If you are using a large, heavy container, place it in its final location first so you don't have to struggle to move it around. Fill your container about two-thirds full. Play with your arrangement while your annual flowers are still inside their pots so that you can move them around easily until you're sure you like their position in the container. Then you can gently remove them from their pots and plant them inside the container.

Group like colors together if possible, using white flowers like alyssum or nicotiana as an accent plant.

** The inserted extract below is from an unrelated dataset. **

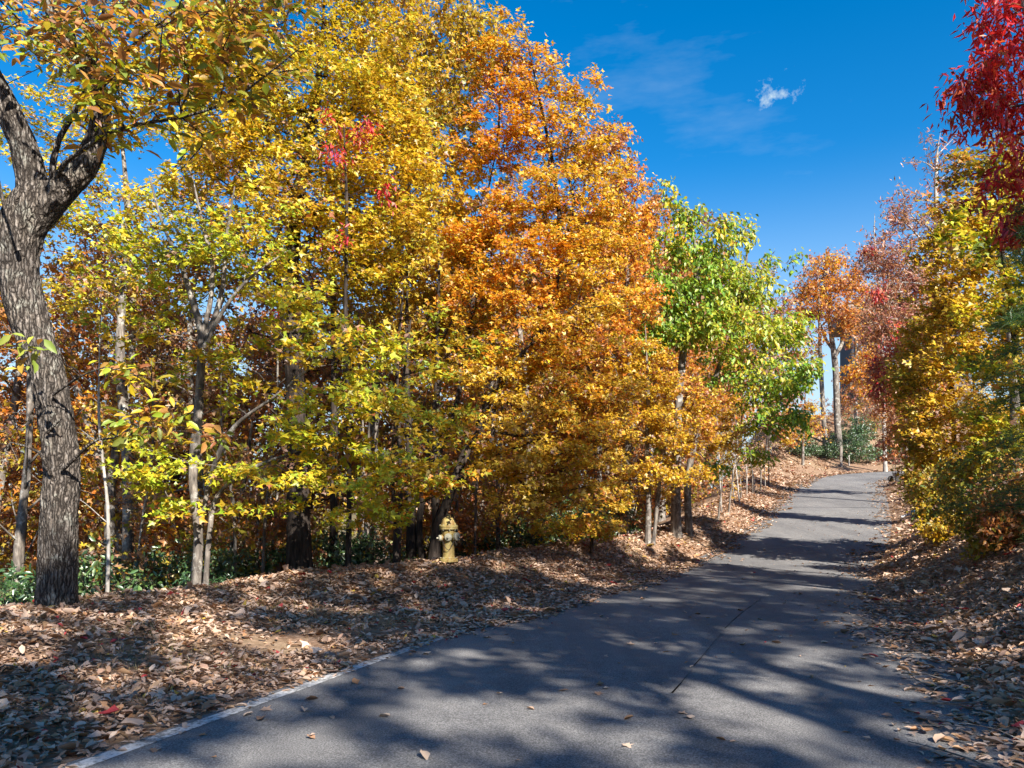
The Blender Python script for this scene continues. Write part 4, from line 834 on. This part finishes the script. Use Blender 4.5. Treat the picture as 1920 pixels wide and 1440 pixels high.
# bare slender stems standing just behind the crest
def stem(name, label, px, Y, h, r, lean, bark, group, seed):
    x = (px-CX)/F*Y; z = Hs(x, Y); rng = np.random.default_rng(seed)
    root = thing(name, label, 'tree', (x, Y, z), 0, group)
    pts = np.array([(0, 0, -.15, r), (lean*.3+rng.normal(0, .04), 0, h*.33, r*.85), (lean*.7+rng.normal(0, .06), .1, h*.66, r*.6), (lean, .1, h, r*.25)]); c = catmull(pts, .2); v, f = tube_arrays(c[:, :3], c[:, 3], 10)
    v = v+(vnoise(v*[4, 4, 2]+seed, seed)-.5)[:, None]*r*.5*unit(v-np.repeat(c[:, :3], 10, 0))
    link('trunk', mesh_from('trunk', v, f, 4, bark, smooth=True), root)
    mb, k = [], 0; bn = 0; bf = []
    for q in range(9):
        t = rng.uniform(.25, .98); p = np.array([np.interp(t*h, pts[:, 2], pts[:, i]) for i in range(3)]); a = rng.uniform(0, 6.28); L = h*rng.uniform(.12, .3)*(1.1-t*.6); d = np.array([math.cos(a), math.sin(a), .9])
        s = np.linspace(0, 1, 6)[:, None]; cc_ = p+d*L*s+rng.normal(0, .02, (6, 3))*s; v, f = tube_arrays(cc_, np.linspace(r*.25, .003, 6), 5); mb.append(v); bf.append(f+bn); bn += len(v)
    tag(link('branches', mesh_from('branches', np.vstack(mb), np.vstack(bf), 4, bark), root), kind='stuff')
    n = 90; lv = Leaves(); allv = np.vstack(mb); pp = allv[rng.integers(0, len(allv), n)]+rng.normal(0, .08, (n, 3))
    lv.add(MAPLE, pp, rng.normal(0, .7, (n, 3))+[0, 0, .6], rng.normal(0, 1, (n, 3)), rng.uniform(.06, .11, n), pal(rng, RUST+YEL, n)*.9); tag(link('crown', lv.mesh('crown', LEAF), root), kind='stuff')
    return root
stem('slender_tree', 'thin near-black stem just left of the two dark stems by the hydrant', 746, 15.0, 5.5, .055, .1, BARK_DARK, None, 301)
stem('slender_tree', 'dark stem leaning a little, second left of the hydrant', 772, 15.6, 6, .10, -.1, BARK_DARK, None, 302)
stem('slender_tree', 'stout dark stem close beside the left of the hydrant', 818, 15.5, 6, .09, .05, BARK_DARK, None, 303)
stem('slender_tree', 'pale grey stem between the hydrant and the low orange bush', 934, 18.0, 5, .06, .15, BARK_GREY, None, 304)
stem('slender_tree', 'crooked whitish stem at the verge crest right of the leaning trunk', 200, 11.6, 4.2, .03, -.15, BARK_PALE, None, 305)
stem('slender_tree', 'dark stem behind the small orange-russet maple', 1174, 21.5, 6, .08, .05, BARK_DARK, None, 306)
stem('slender_tree', 'thin grey stem in the woods left of the leaning trunk', 30, 15.0, 7, .10, .2, BARK_GREY, None, 307)
stem('slender_tree', 'dark stem half hidden behind the green maple sprays right of the thick dark trunk', 622, 15.2, 6.5, .09, .0, BARK_DARK, None, 308)
# thin understorey stems with sparse yellow-green leaves
for k, (px, Y, h_, lab) in enumerate([(250, 13.2, 4.5, 'thin grey stem between the whitish crooked stem and the many-stemmed maple'), (440, 13.0, 4.2, 'thin grey stem just right of the many-stemmed maple'), (490, 13.8, 5, 'thin grey stem midway between the many-stemmed maple and the thick dark trunk'), (690, 15.2, 4.6, 'thin grey stem left of the dark stems by the hydrant'), (890, 16.2, 4.4, 'thin stem right behind the hydrant'), (1000, 17.6, 4.4, 'thin stem between the hydrant and the low yellow-orange bush')]):
    stem('slender_tree', lab, px, Y, h_, .028, (-1)**k*.25, BARK_GREY, None, 340+k)
g = 'saplings lining the verge near the top of the rise'; rng = np.random.default_rng(9)
for k in range(13):
    t = k/12; Y = 26+12*t+rng.normal(0, .4); px = 1345+95*t+rng.normal(0, 3)
    stem('sapling', 'thin pale sapling in the row along the left verge near the top of the rise', px, Y, 2.4+rng.uniform(-.6, 1.2), .022+.012*rng.random(), rng.normal(0, .2), BARK_PALE if k % 2 else BARK_GREY, g, 320+k)

# -- tall trees behind and to the right of the camera that shade the road
for k, (x, y, h, lab) in enumerate([(10.5, -8.5, 17, 'tall roadside tree on the right bank behind the viewpoint'), (5.2, -12.0, 14.5, 'tall roadside tree beside the road behind the viewpoint'), (14.5, -6.0, 16, 'tall roadside tree up the right bank just out of view'), (8.6, -3.2, 11, 'roadside tree on the right bank level with the viewpoint'), (2.5, -14.5, 17, 'tall roadside tree farthest back behind the viewpoint')]):
    z = Hs(x, y); rng = np.random.default_rng(400+k); lobes = []
    for q in range(10):
        a = q*2.4+k; zz = h*(.42+.54*(q+.5)/10); rr = h*.15*(1.2-.6*abs((q+.5)/10-.4)); lobes.append(wl(x+math.cos(a)*h*.17*(1-.4*q/10), y+math.sin(a)*h*.17*(1-.4*q/10), z+zz, rr, h*.055, rr))
    tree('roadside_tree', lab, [[wp(x, y, z-.1, .17), wp(x+.35, y+.1, z+h*.2, .15), wp(x-.2, y-.2, z+h*.4, .13), wp(x+.3, y+.2, z+h*.6, .1), wp(x-.3, y+.1, z+h*.8, .06), wp(x, y, z+h, .012)]], lobes, MAPLE, .20, .95, (YEL, ORG), BARK_GREY, per=26, spray=.55, seed=400+k, group='trees shading the road behind the viewpoint', minfrac=.3)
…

Tall, upright flowers such as zinnia and marigolds look best at the back of a container or in the center, with trailing plants such as "Wave" petunias and alyssum arranged around the outside or near the front of the container.

Once your plants are in place, fill the container with additional soil as necessary and gently tamp down the soil with your palms. Water well, and be sure to water your container garden daily, especially during the hot summer months. Fertilizing with a granular or liquid 10-10-10 or 5-10-5 fertilizer according to the package directions will encourage blossoms, as will dead-heading or gently pinching off spent or dead flowers to encourage new ones to grow.

Tracking Your Visitors

You can track the "guests" at your butterfly container garden by photographing butterfly visitors and using the many online resources available to identify butterflies in your region. It's a great activity for children, too.

Planting a container garden to attract butterflies takes only an hour or two, but yields so much beauty and enjoyment throughout the summer months. Plant one up today and enjoy the show!